Is there room for my blackness in the fashion industry?


The fashion industry has held a powerful position in our society not just because it is responsible for clothing

Beyoncé at Coachella or Rihanna at the Met Gala but it is a central voice in the media. For decades it has set the tone for society and been a  gatekeeper of what’s passable. Deciding and dictating what is beautiful and acceptable. Transcending into many beauty standards that are seen in western cultures. This hasn’t always placed black beauty high within it. Naturally being a black man Iv always wondered, until recently, where my blackness fitted into this. Especially, before black was the new orange!

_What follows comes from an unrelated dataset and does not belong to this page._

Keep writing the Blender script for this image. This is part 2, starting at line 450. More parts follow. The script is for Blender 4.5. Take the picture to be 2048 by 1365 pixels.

Huge fashion houses and brands have plastered the media with a very western version of beauty for decades. Until diversity has been something which has brought in more revenue by appealing to a wider palette of races and sizes. Iv found my blackness didn’t find a home in this world until recently with other black men such as Virgil Abloh and Edward Enningful gaining such highly respected roles in fashion.


Many fashion designers have also been known to not hire black models for whatever reasons, maybe the lack of makeup and hair artist who knew what to do with them. Thus leaving out a huge segment of the market. Thankfully my race was represented by the likes Naomi Campbell repping it for the black models. Even since them now we have an array of both female and male black figures in the industry.  For me seeing people who are just like me in so many ways winning has assured me there must be room for my blackness in this industry.
However, at times I have perceived the fashion industry to label and market blackness as exotic to make it more palatable. It has been an industry which has never had an issue loving the music and culture that black people curated, but hasn’t treated the people the same. The notion that people of colour are less than has been deeply embedded in the western psyche, which will only be reinforced again and again through these depictions in the media.

I don’t for one moment want to sound like I think there is absolutely no room for my blackness in the fashion industry. Because I am very much aware that the industry is attempting to make room for black beauty standards, black talent, and black creatives into the industry. However again it’s to an extent, as the room that I feel there is isn’t as wide as spacious as others. You really have to fight that little bit harder to get many professionals in the industry to take you seriously.

My blackness is not burdening to me in the slightest and I’m so proud of it. Even when the world around has attempted to advise me to whiten it in order to get anywhere. I do dream of the day alike Mather Luther King when my blackness isn’t even part of the equation when it comes to chasing my dreams in fashion. We still have a while to go but every small step is a victory and it warms my heart seeing so many talented people of color dominating fashion. Knowing they have a front seat in this industry shows it’s possible for my blackness to exist harmoniously in the industry.